Voyant mes amis lyonnais je
me disais qu’ils n’avaient pas, eux, hésité à rompre avec des quotidiens
professionnels sans relief pour s’engager dans des aventures créatives, plus
précaires, plus risquées, mais plus passionnées, plus conformes à ce qu’ils
étaient en profondeur et à travers laquelle, par les thèmes, les sujets qu’ils
choisissent, par le rapport aux autres qu’ils entretiennent, ils peuvent
continuer à se sentir fidèles aux valeurs de nos années militantes. J’ai eu
aussi des bouffées de dégoût par rapport à mes écritures, comme une rage par
rapport à ce que j’écris, trop tourné sur moi-même, comme une rage par rapport
à tous ces blogs que je lis, qui à la fois me passionnent et me ramènent trop
vers mon propre nombril.
C’étaient des vagues,
passant et se retirant. Je ne vais pas abandonner mes écritures sur un coup de
tête. Elles sont bien trop chevillées en moi.

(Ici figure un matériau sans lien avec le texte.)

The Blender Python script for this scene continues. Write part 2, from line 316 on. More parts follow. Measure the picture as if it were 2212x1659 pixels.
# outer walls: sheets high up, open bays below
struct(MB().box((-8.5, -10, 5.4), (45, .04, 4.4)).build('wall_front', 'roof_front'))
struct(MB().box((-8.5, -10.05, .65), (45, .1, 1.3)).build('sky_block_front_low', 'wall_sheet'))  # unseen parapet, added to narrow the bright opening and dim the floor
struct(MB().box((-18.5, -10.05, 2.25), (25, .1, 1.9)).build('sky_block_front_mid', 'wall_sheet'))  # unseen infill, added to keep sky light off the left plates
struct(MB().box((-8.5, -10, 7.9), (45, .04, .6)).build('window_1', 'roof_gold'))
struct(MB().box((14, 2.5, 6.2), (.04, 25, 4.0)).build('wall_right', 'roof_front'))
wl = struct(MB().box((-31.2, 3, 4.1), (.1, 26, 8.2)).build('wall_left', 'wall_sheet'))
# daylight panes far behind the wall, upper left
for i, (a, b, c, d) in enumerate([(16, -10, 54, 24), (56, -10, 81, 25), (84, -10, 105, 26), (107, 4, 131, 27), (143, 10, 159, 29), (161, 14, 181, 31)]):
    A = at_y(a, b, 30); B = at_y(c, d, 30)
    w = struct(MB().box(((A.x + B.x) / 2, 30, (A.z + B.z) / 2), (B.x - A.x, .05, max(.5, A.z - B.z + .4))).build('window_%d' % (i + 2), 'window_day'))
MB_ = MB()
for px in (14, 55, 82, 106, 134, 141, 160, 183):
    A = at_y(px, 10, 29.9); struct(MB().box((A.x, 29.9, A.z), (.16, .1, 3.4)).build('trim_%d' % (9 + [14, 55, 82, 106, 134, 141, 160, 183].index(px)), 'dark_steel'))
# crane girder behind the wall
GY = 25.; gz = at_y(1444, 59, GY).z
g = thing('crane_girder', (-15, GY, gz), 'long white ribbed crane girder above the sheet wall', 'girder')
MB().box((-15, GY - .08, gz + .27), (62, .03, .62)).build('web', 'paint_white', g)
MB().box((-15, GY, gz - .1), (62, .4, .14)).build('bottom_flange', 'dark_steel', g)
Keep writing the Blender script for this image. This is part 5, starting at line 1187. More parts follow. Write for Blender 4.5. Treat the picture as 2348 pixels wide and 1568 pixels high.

Je sais très bien tout ce que le
blogomonde et l’écriture m’apportent. Et d’ailleurs me voici de nouveau là,
j’ai remis le nez dans mes blogamis avec plaisir, j’ai repris le clavier et
écrit cette longue note, en partie hier soir déjà, en partie ce soir, mais sans
pouvoir empêcher que toujours il y ait ces ombres.
Toutes sont liées
naturellement. Et sont récurrentes. Je sais très bien que la vie ne repasse pas
les plats, que vouloir reprendre le film n’a aucun sens, que regretter et
tourner et retourner ces mauvaises pensées n’amène rien. Mais je sais aussi
qu’il n’y a pas d’éponge magique pour les effacer. Et je ne peux empêcher que
parfois, trop souvent, elles m’envahissent, polluent mon paysage, empêchent mes
plaisirs et mes bonheurs d’être sans mélange.